As I stressed in my most recent post, the vast majority of the hundreds of thousands of differences among out surviving manuscripts (and versions, and patristic citations) are of very little or no importance in trying to establish what the authors of the NT originally wrote.   There are others that matter, and matter a lot.  Those tend to be the ones that are the most interesting.   But there are many, many more differences that are easy to detect and of no real significance.

Most of these differences appear simply to be accidental mistakes.  We can never be absolutely certain, of course, if a change was made by accident or not.   But in a huge majority of cases, there seems to be little reason to doubt it.

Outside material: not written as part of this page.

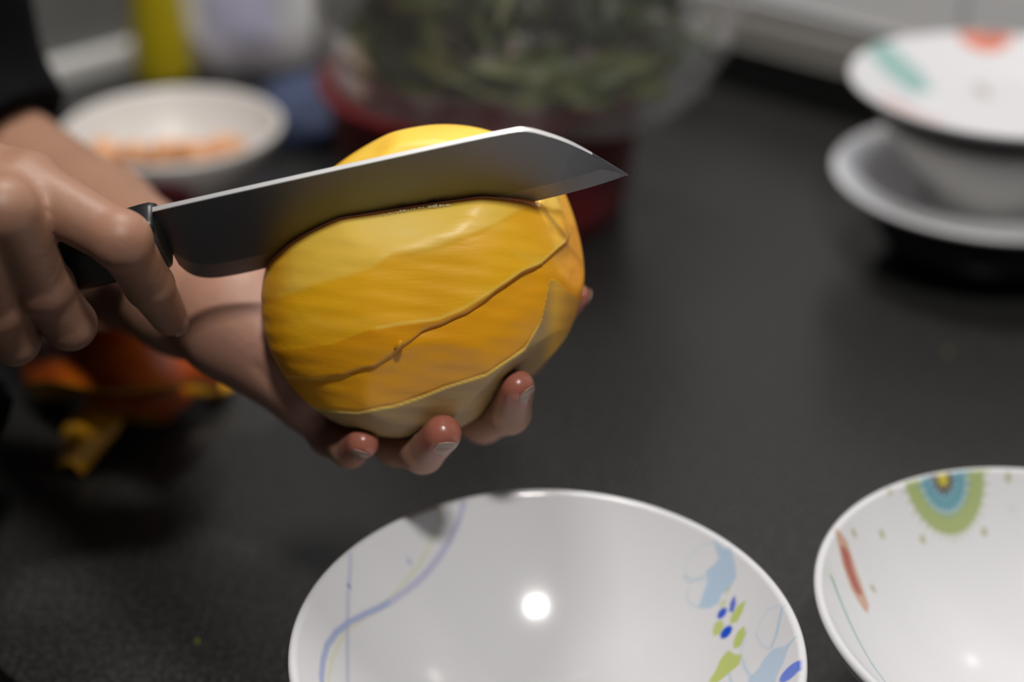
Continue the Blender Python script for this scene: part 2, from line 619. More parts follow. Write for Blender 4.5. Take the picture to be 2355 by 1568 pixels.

The *reasons* mistakes were made are not hard to detect, but are nonetheless  hugely interesting for a reason I will explain in my next post.  The reality is that scribes were human beings and they made mistakes.   Of course, in theory, they didn’t *have* to make mistakes.   Throughout the middle ages, Jewish scribes of the Torah and Muslim scribes of the Qur’an were *unbelievably* careful not to make mistakes.   But not the Christian scribes.  Their human faults are all too easy to see on the page of virtually any manuscript.  The reasons they made their mistakes:  some scribes were not very competent; some were not highly educated; some were not careful; some were not attentive; some were tired and worn out; some had other things on their minds; and on and on and on.